Peter Robinson, Northern Ireland’s First Minister, has made a plea for an end to the decades of sectarian strife between Protestants and Catholics in Ulster.

Speaking at a conference for the Democratic Unionist Party (DUP) on Saturday in County Down, Northern Ireland, he said: The conflict of this last 40 years has created terrible divisions. It became a case of 'them and us' and that attitude deepened divisions even further. If we want a better society it can't be them and us--- it can only be all of us.

Robinson, who is the leader of DUP, said that the long-term security of Northern Ireland’s union with Great Britain would depend on the support of a large number of Catholics. He also asserted that it was time to open a new chapter in Northern Ireland’s grim and bloody history.

“We have the prospect of making a difference that previous generations never had or never took, a chance that future generations may never get or never grab,” he said.

I tell you, now is the moment. Miss it and we may miss it forever. Miss it and we may drift and stray”.

The DUP chief, who has been deeply involved in Northern Irish politics for forty years, also said there was a need in Ulster for a shared education system -- that is, an end to segregated schools for Protestant and Catholic children.

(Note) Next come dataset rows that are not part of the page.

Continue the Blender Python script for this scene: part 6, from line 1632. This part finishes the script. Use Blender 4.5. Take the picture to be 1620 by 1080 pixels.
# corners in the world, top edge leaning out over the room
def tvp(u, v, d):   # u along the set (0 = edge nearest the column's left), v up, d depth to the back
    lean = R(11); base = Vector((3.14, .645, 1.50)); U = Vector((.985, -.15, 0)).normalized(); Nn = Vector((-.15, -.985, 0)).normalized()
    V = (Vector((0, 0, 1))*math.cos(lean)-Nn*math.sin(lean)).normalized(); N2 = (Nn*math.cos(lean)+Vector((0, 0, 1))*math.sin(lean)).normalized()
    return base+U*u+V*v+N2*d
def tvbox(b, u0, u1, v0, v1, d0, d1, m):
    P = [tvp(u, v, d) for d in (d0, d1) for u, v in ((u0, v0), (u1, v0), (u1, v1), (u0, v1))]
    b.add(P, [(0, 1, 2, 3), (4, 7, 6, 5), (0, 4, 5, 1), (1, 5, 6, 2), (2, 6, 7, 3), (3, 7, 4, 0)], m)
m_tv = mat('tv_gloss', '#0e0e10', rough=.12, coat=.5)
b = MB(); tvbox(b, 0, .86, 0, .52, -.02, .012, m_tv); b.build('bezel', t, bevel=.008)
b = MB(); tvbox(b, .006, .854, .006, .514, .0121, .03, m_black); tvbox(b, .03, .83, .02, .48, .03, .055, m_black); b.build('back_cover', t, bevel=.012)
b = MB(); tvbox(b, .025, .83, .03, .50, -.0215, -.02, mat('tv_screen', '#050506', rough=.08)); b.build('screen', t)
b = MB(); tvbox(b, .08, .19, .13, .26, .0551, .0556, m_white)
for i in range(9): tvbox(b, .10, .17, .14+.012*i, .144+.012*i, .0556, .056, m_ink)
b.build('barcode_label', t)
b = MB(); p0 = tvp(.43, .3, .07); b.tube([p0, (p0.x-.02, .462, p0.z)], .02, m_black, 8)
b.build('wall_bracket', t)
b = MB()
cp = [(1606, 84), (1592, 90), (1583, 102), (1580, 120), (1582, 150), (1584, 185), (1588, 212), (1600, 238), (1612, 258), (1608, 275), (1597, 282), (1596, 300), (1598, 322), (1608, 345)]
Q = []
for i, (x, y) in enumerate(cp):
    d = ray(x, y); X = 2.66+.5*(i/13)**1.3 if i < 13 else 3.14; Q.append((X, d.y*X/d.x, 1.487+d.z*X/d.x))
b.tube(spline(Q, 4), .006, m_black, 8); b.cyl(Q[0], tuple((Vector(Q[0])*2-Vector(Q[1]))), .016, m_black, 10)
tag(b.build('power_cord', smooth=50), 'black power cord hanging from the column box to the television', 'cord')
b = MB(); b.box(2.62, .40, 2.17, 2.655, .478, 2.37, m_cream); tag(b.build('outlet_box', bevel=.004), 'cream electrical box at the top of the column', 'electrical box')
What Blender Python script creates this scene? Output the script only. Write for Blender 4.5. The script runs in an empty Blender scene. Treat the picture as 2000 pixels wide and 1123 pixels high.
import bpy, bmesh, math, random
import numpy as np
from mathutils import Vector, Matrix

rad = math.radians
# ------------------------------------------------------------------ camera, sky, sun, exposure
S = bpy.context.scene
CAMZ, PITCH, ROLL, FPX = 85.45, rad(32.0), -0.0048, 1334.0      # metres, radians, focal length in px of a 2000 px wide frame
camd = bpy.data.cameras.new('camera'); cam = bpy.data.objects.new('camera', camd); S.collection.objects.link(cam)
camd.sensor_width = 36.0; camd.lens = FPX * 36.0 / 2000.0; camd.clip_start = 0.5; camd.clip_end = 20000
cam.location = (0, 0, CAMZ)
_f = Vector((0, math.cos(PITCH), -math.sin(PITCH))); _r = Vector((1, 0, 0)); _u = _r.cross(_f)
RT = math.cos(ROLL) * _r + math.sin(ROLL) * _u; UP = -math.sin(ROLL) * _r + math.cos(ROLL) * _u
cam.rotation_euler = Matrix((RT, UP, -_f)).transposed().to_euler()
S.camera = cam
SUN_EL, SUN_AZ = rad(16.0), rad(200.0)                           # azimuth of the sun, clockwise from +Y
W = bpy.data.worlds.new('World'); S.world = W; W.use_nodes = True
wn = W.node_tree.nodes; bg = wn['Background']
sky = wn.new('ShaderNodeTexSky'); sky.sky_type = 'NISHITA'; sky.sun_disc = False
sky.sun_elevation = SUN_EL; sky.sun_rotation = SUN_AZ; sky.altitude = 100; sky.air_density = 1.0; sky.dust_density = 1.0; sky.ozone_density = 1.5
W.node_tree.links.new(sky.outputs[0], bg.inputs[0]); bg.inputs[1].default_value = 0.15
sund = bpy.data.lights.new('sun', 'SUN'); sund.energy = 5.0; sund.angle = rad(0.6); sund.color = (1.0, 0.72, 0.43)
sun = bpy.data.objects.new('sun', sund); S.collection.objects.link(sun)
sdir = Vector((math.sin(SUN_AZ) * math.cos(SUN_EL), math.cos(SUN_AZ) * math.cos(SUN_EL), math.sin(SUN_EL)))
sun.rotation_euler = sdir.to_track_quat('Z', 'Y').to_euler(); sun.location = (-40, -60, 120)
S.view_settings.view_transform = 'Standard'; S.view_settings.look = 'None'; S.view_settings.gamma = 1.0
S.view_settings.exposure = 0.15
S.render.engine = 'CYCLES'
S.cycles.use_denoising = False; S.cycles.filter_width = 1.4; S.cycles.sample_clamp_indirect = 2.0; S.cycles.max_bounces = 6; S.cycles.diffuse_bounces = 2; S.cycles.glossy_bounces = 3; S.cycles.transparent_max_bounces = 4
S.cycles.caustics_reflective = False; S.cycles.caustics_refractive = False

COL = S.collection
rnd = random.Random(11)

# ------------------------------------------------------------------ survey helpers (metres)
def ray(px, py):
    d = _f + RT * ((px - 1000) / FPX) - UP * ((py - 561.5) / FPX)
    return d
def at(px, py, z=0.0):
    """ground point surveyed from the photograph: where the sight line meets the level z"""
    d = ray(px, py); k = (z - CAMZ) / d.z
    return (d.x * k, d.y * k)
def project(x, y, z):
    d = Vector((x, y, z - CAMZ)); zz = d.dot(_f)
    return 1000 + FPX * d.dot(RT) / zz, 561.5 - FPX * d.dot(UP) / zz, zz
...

The DUP's ambition will be the laughter of all our children, playing and living together, with a future that doesn't see them having to leave our shores, but wanting to live here, in Northern Ireland, within the United Kingdom, he added.

Nigel Dodds, DUP deputy leader, also urged reconciliation in Northern Ireland.

We need to build a society now which is more integrated, more shared, he said.

The current position means that in these tough economic times there are a lot of services and measures which are very expensive because they are segregated. We believe the mood is right in Northern Ireland for that to be addressed.

Northern Ireland’s population is roughly evenly divided between Protestants and Catholics.

Ironically, the DUP was founded by Protestant firebrand Rev. Ian Paisley, who is widely despised by Catholics in both Ulster and the Republic of Ireland. Paisley advocated strong ties with Britain. However, by 1996, DUP entered into a power-sharing agreement with Sinn Fein, the Irish Republican party.

In addition, Robinson said he plans to create 25,000 jobs over the next four years.

According to Northern Ireland Statistics and Research Agency, unemployment in Ulster amounted to 7.4 percent as of July 2011.